O Senhor diz-nos que o Reino de Deus está entre nós. Não somente entre nós, mas até no mais íntimo ao nosso ser : «Aquele que me ama, guardará as minhas palavras, e meu Pai o amará, e viremos a ele e nele faremos a nossa morada» (João 14, 23 ). E pena que esqueçamos tanto estas verdades. Há muitas almas, na Igreja que se esforçam por viver honestamente e procuram aproximar-se de um certo ideal de pureza moral: mas muito poucas sabem conservar-se elevadas na fé, apoiadas na esperança e abrasadas pela caridade, de modo a participar completamente na vida que Jesus lhes quer comunicar.
Nós estamos cercados, envolvidos pelas providências divinas: temos tudo o que é necessário para começar, desde já, uma existência de sublime intimidade com Deus. Tenhamos pois vontade de viver a nossa vida sobrenatural. Conhecemos os princípios, o caminho está aberto; seria pois um erro da nossa parte não nos orientarmos por ele. Temos de concordar que os «filhos do século são mais hábeis nos seus negócios do que os filhos da luz» (Lc 14, 8). Na realidade, recebemos um tesouro infinito que não sabemos apreciar, e a ignorância em que vivemos acerca do seu verdadeiro valor impede-nos de o aproveitar convenientemente.
Pois não era a nossa negligência que o Senhor visava, quando falou do talento estéril que o servo desajeitado lançava e escondia inutilmente na terra? E todavia Cristo não se limita a oferecer-nos o seu amor infinito. Intima-nos com tanta insistência que parece querer obrigar-nos a aceitar. Procede conosco um pouco como em relação àqueles miseráveis – os enfermos de que fala o Evangelho – que não tinham sequer liberdade de recusar o convite divino: «Obriga-os a entrar» ( Lc 14, 23 ). Ouçamos este chamamento, e será nossa a oração da Igreja: «Concede-nos, Senhor, um acréscimo de fé, de esperança e de caridade».
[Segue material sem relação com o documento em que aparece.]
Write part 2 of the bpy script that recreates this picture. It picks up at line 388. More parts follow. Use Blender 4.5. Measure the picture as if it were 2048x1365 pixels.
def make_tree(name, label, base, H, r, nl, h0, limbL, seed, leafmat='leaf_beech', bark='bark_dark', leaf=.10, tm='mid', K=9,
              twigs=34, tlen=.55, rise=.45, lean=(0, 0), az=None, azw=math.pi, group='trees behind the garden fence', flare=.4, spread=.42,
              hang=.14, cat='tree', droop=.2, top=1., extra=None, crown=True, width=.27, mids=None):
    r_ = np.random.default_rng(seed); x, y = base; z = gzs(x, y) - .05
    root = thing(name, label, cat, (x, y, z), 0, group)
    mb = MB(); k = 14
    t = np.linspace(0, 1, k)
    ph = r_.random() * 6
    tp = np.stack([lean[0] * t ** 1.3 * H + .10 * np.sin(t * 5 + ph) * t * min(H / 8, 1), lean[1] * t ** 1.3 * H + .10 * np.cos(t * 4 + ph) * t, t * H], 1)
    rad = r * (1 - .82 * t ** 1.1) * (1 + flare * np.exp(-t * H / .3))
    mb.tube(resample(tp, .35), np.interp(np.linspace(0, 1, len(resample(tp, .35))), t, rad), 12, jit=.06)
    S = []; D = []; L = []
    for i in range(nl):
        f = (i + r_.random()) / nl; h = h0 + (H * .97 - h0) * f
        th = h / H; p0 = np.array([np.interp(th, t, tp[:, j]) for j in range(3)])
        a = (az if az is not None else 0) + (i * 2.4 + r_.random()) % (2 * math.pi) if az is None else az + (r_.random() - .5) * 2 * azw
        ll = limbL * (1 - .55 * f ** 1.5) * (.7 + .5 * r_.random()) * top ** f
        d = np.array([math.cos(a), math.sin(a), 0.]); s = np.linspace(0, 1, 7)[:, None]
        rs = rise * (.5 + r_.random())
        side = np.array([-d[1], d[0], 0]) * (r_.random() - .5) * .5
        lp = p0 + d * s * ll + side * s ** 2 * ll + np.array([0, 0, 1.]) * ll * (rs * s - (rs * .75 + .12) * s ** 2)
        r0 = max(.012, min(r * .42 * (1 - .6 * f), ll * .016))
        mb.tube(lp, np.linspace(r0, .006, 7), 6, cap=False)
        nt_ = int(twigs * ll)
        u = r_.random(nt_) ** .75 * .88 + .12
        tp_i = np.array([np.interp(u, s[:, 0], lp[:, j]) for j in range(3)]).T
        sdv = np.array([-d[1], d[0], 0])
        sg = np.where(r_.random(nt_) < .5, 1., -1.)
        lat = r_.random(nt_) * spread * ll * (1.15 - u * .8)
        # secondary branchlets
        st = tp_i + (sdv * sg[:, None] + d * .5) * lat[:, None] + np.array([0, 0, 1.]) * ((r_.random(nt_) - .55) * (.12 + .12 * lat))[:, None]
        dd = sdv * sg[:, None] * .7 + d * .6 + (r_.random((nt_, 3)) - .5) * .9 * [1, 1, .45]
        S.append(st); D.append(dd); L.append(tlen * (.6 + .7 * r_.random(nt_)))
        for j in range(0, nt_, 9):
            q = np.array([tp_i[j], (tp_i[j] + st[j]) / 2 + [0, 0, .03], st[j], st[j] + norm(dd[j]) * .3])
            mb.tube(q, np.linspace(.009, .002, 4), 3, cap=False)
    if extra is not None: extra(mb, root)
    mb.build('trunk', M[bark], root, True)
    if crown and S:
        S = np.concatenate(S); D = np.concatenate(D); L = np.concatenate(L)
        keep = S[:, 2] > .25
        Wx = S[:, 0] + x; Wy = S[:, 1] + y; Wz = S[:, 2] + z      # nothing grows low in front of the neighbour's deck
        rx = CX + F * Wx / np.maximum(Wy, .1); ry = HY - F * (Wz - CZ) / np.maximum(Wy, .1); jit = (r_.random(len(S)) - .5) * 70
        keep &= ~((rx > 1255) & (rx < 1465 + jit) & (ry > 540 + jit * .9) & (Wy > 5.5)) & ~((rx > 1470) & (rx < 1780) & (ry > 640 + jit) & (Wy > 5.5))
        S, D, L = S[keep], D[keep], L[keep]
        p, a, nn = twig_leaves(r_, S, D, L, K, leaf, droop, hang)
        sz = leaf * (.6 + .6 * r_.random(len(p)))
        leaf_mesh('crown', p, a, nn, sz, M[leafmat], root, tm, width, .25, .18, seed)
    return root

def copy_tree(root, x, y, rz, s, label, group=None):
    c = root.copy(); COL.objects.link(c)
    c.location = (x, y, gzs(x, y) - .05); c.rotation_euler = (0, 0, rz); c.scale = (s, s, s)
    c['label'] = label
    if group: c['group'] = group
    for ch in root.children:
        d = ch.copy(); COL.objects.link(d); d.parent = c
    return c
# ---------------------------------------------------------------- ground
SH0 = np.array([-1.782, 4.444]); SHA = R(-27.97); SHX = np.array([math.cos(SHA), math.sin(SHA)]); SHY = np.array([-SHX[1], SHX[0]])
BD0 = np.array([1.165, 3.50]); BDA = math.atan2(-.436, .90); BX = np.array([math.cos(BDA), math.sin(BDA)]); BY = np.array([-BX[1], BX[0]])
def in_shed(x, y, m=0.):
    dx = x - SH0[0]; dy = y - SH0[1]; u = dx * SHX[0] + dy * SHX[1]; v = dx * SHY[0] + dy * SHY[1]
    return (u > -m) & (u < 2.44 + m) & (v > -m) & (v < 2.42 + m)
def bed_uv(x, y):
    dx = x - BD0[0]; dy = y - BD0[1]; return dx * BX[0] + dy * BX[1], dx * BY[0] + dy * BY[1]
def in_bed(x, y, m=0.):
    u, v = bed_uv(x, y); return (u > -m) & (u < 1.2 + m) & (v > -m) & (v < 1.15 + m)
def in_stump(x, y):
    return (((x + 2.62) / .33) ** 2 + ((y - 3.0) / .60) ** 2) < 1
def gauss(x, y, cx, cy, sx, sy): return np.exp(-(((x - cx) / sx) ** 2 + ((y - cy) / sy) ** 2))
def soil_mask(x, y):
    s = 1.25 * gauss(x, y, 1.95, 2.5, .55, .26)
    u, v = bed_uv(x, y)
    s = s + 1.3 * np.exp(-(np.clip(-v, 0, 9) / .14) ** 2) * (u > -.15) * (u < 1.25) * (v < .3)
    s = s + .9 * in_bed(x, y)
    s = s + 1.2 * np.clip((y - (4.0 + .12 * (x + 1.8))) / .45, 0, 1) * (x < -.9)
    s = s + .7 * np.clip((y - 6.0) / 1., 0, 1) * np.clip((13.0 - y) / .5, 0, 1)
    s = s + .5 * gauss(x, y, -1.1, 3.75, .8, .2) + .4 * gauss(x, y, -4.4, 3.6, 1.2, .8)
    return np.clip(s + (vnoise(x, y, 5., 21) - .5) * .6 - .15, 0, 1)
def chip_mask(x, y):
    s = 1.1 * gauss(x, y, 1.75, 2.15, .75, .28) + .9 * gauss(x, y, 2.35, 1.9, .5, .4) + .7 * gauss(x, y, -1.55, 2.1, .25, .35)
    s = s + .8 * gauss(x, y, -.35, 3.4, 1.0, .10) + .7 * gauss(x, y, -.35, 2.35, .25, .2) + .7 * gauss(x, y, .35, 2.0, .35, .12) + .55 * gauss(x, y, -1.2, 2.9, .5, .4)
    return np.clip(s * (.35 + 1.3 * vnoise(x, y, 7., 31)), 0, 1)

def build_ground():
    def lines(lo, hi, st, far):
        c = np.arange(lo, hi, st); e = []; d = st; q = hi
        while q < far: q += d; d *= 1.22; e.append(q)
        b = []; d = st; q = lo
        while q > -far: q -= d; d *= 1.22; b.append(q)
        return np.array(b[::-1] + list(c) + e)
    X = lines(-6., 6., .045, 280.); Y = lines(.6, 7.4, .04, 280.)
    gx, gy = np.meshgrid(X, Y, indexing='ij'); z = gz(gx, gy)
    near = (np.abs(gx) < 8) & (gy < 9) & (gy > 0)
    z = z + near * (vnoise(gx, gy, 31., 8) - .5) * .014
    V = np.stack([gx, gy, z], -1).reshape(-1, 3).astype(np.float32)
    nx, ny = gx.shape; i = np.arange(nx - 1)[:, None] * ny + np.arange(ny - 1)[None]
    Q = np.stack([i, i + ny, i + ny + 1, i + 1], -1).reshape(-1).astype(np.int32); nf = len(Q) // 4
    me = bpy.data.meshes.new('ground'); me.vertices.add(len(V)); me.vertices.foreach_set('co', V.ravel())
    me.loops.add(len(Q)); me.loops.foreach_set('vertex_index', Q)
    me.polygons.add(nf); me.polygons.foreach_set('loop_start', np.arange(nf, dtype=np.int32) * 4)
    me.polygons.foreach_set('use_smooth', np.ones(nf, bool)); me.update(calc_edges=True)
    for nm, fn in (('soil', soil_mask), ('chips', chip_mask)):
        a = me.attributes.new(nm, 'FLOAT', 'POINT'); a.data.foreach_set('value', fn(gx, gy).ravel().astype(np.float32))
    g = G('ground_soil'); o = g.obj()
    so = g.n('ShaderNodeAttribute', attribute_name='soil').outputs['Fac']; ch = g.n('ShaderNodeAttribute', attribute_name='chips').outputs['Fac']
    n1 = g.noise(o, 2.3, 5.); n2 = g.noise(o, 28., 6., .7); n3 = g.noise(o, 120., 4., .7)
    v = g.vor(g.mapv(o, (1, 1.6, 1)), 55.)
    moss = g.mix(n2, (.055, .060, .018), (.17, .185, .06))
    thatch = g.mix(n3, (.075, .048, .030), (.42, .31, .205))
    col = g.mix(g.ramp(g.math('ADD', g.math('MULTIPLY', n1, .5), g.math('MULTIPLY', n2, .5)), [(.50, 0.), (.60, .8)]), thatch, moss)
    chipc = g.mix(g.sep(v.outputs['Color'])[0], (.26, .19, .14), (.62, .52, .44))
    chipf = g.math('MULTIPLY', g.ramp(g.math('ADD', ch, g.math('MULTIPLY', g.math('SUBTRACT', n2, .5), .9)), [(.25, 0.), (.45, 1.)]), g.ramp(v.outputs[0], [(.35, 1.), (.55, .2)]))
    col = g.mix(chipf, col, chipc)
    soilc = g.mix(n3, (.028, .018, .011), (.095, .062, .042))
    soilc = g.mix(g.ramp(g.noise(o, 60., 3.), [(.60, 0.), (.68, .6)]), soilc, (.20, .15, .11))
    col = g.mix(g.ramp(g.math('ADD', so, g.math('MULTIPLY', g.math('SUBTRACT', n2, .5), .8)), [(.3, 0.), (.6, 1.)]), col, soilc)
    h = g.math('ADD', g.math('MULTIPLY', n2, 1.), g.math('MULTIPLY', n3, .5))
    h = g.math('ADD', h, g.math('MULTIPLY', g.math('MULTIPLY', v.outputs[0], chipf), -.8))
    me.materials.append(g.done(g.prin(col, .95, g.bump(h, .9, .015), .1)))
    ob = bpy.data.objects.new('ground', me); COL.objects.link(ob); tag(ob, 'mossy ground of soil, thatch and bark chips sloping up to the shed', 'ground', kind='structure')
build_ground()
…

Não nos contentemos com alguns atos de piedade no princípio e no decurso do dia. Tais práticas não formam uma vida, conceito que implica uma atividade permanente e contínua. Ora, o Senhor quer ser a nossa vida: «Eu sou a vida» (Jo 11, 25). É pois preciso estarmos unidos a Deus momento a momento. Jesus não nos pede tal fórmula ou tal gesto de piedade e de devoção; pede-nos todos os nossos instantes, todas as nossas forças, toda a nossa alma, para, em troca, nos fazer começar a viver já no mundo a vida eterna.
Texto de autoria de um monge cartuxo desconhecido, extraído do seu livro “Silêncio e Intimidade com Deus”.